Exercise requirements -
Write out the material again exactly, please, and omit the pictures.

▽

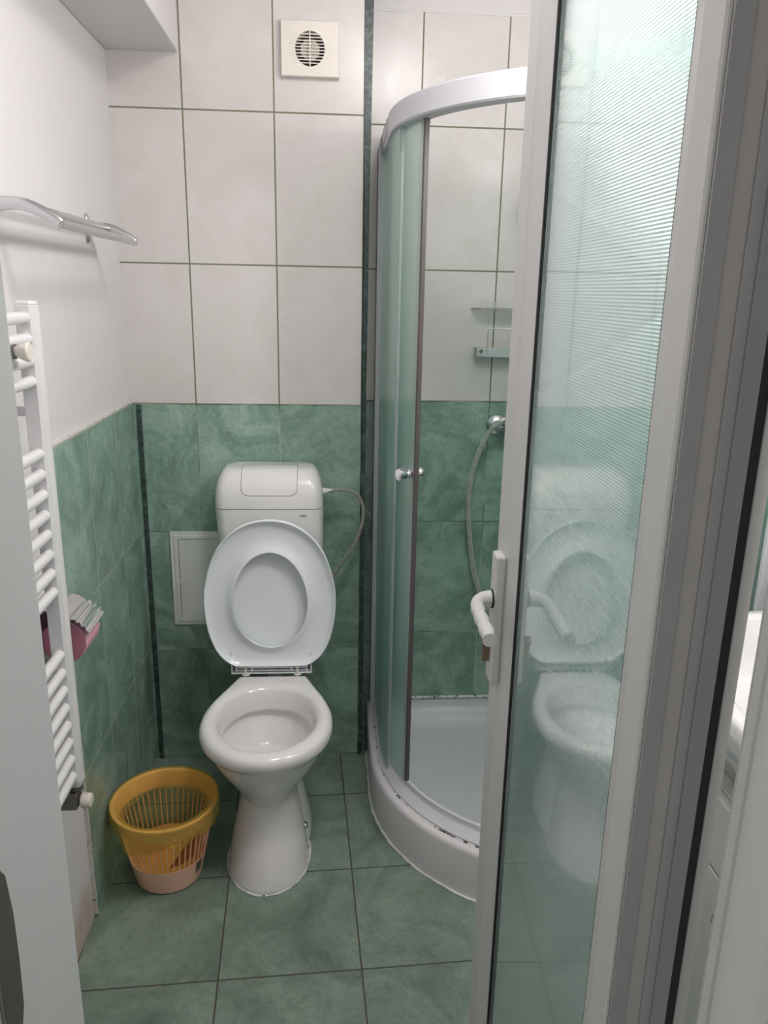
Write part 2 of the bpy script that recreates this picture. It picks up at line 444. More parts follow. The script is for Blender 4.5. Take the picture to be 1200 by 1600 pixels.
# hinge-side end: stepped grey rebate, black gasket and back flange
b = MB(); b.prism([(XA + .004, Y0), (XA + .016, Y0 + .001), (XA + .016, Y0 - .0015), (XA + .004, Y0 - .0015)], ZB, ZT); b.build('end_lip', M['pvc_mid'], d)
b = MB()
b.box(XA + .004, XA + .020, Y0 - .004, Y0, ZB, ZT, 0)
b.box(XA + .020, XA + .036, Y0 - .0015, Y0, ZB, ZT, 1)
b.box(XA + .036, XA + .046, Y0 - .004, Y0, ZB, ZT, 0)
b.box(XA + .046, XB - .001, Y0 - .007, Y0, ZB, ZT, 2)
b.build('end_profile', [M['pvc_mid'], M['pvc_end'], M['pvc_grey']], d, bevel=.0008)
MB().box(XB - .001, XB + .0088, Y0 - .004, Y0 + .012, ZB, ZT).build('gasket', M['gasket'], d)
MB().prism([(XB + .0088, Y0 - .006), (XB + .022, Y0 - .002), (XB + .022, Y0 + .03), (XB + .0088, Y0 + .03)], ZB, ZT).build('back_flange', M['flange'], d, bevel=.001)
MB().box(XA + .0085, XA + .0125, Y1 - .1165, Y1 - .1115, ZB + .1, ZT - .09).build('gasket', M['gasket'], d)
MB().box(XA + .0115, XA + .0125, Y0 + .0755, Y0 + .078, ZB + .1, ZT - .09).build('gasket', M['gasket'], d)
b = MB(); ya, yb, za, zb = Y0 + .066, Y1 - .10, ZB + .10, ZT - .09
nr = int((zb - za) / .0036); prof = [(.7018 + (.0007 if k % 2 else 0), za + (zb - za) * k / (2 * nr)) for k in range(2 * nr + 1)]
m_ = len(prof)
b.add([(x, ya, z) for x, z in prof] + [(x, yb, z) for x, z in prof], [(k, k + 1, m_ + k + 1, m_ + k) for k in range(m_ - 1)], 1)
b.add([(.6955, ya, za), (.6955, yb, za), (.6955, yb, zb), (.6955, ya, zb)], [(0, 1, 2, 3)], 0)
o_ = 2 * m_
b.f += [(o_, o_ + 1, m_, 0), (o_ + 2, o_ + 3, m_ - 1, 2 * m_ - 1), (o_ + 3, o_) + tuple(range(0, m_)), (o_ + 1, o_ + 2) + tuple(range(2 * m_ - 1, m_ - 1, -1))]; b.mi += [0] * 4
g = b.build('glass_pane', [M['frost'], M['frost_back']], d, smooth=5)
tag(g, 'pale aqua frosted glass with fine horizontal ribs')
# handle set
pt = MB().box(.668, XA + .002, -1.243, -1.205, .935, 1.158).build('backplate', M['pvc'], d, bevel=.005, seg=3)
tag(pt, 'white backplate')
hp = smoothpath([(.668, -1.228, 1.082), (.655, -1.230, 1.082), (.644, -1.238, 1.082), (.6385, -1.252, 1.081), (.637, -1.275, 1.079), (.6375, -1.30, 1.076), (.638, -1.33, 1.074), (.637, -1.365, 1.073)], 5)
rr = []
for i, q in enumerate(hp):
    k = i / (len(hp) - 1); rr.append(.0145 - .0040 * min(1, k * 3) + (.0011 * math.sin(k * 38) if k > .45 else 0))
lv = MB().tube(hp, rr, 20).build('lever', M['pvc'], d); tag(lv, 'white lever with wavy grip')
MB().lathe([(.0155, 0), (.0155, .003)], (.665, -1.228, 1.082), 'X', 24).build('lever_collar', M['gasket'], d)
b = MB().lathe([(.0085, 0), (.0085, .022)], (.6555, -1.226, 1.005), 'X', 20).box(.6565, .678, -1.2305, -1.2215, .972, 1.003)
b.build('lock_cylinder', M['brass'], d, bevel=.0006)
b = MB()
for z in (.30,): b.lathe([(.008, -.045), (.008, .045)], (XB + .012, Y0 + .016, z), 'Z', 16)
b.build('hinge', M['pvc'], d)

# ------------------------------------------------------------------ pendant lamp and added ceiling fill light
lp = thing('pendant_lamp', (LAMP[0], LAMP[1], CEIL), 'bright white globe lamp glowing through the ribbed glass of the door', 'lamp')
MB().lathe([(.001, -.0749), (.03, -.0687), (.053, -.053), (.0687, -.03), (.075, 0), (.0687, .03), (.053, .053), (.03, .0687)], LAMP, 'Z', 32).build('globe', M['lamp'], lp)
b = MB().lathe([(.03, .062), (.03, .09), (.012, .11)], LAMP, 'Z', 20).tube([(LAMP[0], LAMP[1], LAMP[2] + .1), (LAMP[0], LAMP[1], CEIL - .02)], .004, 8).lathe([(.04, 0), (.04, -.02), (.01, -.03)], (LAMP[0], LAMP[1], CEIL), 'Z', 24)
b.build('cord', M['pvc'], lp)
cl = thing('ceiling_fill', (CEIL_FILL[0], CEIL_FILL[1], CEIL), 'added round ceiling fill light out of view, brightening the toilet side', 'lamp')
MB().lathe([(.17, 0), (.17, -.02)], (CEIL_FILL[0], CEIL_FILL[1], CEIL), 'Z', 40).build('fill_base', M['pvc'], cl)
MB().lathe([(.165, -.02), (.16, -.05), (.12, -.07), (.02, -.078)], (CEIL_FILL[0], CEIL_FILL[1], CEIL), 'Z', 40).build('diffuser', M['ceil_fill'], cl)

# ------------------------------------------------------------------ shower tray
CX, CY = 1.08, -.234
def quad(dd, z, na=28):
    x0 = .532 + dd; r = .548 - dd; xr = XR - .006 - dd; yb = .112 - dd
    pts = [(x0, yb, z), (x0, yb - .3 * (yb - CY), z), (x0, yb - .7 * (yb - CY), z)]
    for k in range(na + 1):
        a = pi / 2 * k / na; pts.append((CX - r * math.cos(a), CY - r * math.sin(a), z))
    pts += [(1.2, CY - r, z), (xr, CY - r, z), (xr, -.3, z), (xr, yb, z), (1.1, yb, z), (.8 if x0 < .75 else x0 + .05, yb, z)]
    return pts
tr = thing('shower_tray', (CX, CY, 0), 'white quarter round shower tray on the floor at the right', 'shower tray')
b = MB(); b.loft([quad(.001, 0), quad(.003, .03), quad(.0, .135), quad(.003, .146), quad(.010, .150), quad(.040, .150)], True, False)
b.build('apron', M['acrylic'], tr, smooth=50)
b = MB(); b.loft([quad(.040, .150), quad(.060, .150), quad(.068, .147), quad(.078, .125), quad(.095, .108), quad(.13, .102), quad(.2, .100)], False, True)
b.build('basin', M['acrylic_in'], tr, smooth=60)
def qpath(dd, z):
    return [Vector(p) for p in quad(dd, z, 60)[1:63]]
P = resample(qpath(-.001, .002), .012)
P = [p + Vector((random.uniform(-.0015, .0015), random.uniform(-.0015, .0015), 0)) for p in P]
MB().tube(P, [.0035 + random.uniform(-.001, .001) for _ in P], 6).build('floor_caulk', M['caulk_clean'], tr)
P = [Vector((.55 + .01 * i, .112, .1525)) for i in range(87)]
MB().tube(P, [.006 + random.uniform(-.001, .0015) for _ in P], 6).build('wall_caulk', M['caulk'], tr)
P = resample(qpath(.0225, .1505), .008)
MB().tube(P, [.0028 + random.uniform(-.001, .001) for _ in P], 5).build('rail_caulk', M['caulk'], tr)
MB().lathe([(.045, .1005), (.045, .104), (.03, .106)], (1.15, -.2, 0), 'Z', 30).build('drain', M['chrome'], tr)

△

Solution to this task -
Write part 2 of the bpy script that recreates this picture. It picks up at line 444. More parts follow. The script is for Blender 4.5. Take the picture to be 1200 by 1600 pixels.
# hinge-side end: stepped grey rebate, black gasket and back flange
b = MB(); b.prism([(XA + .004, Y0), (XA + .016, Y0 + .001), (XA + .016, Y0 - .0015), (XA + .004, Y0 - .0015)], ZB, ZT); b.build('end_lip', M['pvc_mid'], d)
b = MB()
b.box(XA + .004, XA + .020, Y0 - .004, Y0, ZB, ZT, 0)
b.box(XA + .020, XA + .036, Y0 - .0015, Y0, ZB, ZT, 1)
b.box(XA + .036, XA + .046, Y0 - .004, Y0, ZB, ZT, 0)
b.box(XA + .046, XB - .001, Y0 - .007, Y0, ZB, ZT, 2)
b.build('end_profile', [M['pvc_mid'], M['pvc_end'], M['pvc_grey']], d, bevel=.0008)
MB().box(XB - .001, XB + .0088, Y0 - .004, Y0 + .012, ZB, ZT).build('gasket', M['gasket'], d)
MB().prism([(XB + .0088, Y0 - .006), (XB + .022, Y0 - .002), (XB + .022, Y0 + .03), (XB + .0088, Y0 + .03)], ZB, ZT).build('back_flange', M['flange'], d, bevel=.001)
MB().box(XA + .0085, XA + .0125, Y1 - .1165, Y1 - .1115, ZB + .1, ZT - .09).build('gasket', M['gasket'], d)
MB().box(XA + .0115, XA + .0125, Y0 + .0755, Y0 + .078, ZB + .1, ZT - .09).build('gasket', M['gasket'], d)
b = MB(); ya, yb, za, zb = Y0 + .066, Y1 - .10, ZB + .10, ZT - .09
nr = int((zb - za) / .0036); prof = [(.7018 + (.0007 if k % 2 else 0), za + (zb - za) * k / (2 * nr)) for k in range(2 * nr + 1)]
m_ = len(prof)
b.add([(x, ya, z) for x, z in prof] + [(x, yb, z) for x, z in prof], [(k, k + 1, m_ + k + 1, m_ + k) for k in range(m_ - 1)], 1)
b.add([(.6955, ya, za), (.6955, yb, za), (.6955, yb, zb), (.6955, ya, zb)], [(0, 1, 2, 3)], 0)
o_ = 2 * m_
b.f += [(o_, o_ + 1, m_, 0), (o_ + 2, o_ + 3, m_ - 1, 2 * m_ - 1), (o_ + 3, o_) + tuple(range(0, m_)), (o_ + 1, o_ + 2) + tuple(range(2 * m_ - 1, m_ - 1, -1))]; b.mi += [0] * 4
g = b.build('glass_pane', [M['frost'], M['frost_back']], d, smooth=5)
tag(g, 'pale aqua frosted glass with fine horizontal ribs')
# handle set
pt = MB().box(.668, XA + .002, -1.243, -1.205, .935, 1.158).build('backplate', M['pvc'], d, bevel=.005, seg=3)
tag(pt, 'white backplate')
hp = smoothpath([(.668, -1.228, 1.082), (.655, -1.230, 1.082), (.644, -1.238, 1.082), (.6385, -1.252, 1.081), (.637, -1.275, 1.079), (.6375, -1.30, 1.076), (.638, -1.33, 1.074), (.637, -1.365, 1.073)], 5)
rr = []
for i, q in enumerate(hp):
    k = i / (len(hp) - 1); rr.append(.0145 - .0040 * min(1, k * 3) + (.0011 * math.sin(k * 38) if k > .45 else 0))
lv = MB().tube(hp, rr, 20).build('lever', M['pvc'], d); tag(lv, 'white lever with wavy grip')
MB().lathe([(.0155, 0), (.0155, .003)], (.665, -1.228, 1.082), 'X', 24).build('lever_collar', M['gasket'], d)
b = MB().lathe([(.0085, 0), (.0085, .022)], (.6555, -1.226, 1.005), 'X', 20).box(.6565, .678, -1.2305, -1.2215, .972, 1.003)
b.build('lock_cylinder', M['brass'], d, bevel=.0006)
b = MB()
for z in (.30,): b.lathe([(.008, -.045), (.008, .045)], (XB + .012, Y0 + .016, z), 'Z', 16)
b.build('hinge', M['pvc'], d)

# ------------------------------------------------------------------ pendant lamp and added ceiling fill light
lp = thing('pendant_lamp', (LAMP[0], LAMP[1], CEIL), 'bright white globe lamp glowing through the ribbed glass of the door', 'lamp')
MB().lathe([(.001, -.0749), (.03, -.0687), (.053, -.053), (.0687, -.03), (.075, 0), (.0687, .03), (.053, .053), (.03, .0687)], LAMP, 'Z', 32).build('globe', M['lamp'], lp)
b = MB().lathe([(.03, .062), (.03, .09), (.012, .11)], LAMP, 'Z', 20).tube([(LAMP[0], LAMP[1], LAMP[2] + .1), (LAMP[0], LAMP[1], CEIL - .02)], .004, 8).lathe([(.04, 0), (.04, -.02), (.01, -.03)], (LAMP[0], LAMP[1], CEIL), 'Z', 24)
b.build('cord', M['pvc'], lp)
cl = thing('ceiling_fill', (CEIL_FILL[0], CEIL_FILL[1], CEIL), 'added round ceiling fill light out of view, brightening the toilet side', 'lamp')
MB().lathe([(.17, 0), (.17, -.02)], (CEIL_FILL[0], CEIL_FILL[1], CEIL), 'Z', 40).build('fill_base', M['pvc'], cl)
MB().lathe([(.165, -.02), (.16, -.05), (.12, -.07), (.02, -.078)], (CEIL_FILL[0], CEIL_FILL[1], CEIL), 'Z', 40).build('diffuser', M['ceil_fill'], cl)

# ------------------------------------------------------------------ shower tray
CX, CY = 1.08, -.234
def quad(dd, z, na=28):
    x0 = .532 + dd; r = .548 - dd; xr = XR - .006 - dd; yb = .112 - dd
    pts = [(x0, yb, z), (x0, yb - .3 * (yb - CY), z), (x0, yb - .7 * (yb - CY), z)]
    for k in range(na + 1):
        a = pi / 2 * k / na; pts.append((CX - r * math.cos(a), CY - r * math.sin(a), z))
    pts += [(1.2, CY - r, z), (xr, CY - r, z), (xr, -.3, z), (xr, yb, z), (1.1, yb, z), (.8 if x0 < .75 else x0 + .05, yb, z)]
    return pts
tr = thing('shower_tray', (CX, CY, 0), 'white quarter round shower tray on the floor at the right', 'shower tray')
b = MB(); b.loft([quad(.001, 0), quad(.003, .03), quad(.0, .135), quad(.003, .146), quad(.010, .150), quad(.040, .150)], True, False)
b.build('apron', M['acrylic'], tr, smooth=50)
b = MB(); b.loft([quad(.040, .150), quad(.060, .150), quad(.068, .147), quad(.078, .125), quad(.095, .108), quad(.13, .102), quad(.2, .100)], False, True)
b.build('basin', M['acrylic_in'], tr, smooth=60)
def qpath(dd, z):
    return [Vector(p) for p in quad(dd, z, 60)[1:63]]
P = resample(qpath(-.001, .002), .012)
P = [p + Vector((random.uniform(-.0015, .0015), random.uniform(-.0015, .0015), 0)) for p in P]
MB().tube(P, [.0035 + random.uniform(-.001, .001) for _ in P], 6).build('floor_caulk', M['caulk_clean'], tr)
P = [Vector((.55 + .01 * i, .112, .1525)) for i in range(87)]
MB().tube(P, [.006 + random.uniform(-.001, .0015) for _ in P], 6).build('wall_caulk', M['caulk'], tr)
P = resample(qpath(.0225, .1505), .008)
MB().tube(P, [.0028 + random.uniform(-.001, .001) for _ in P], 5).build('rail_caulk', M['caulk'], tr)
MB().lathe([(.045, .1005), (.045, .104), (.03, .106)], (1.15, -.2, 0), 'Z', 30).build('drain', M['chrome'], tr)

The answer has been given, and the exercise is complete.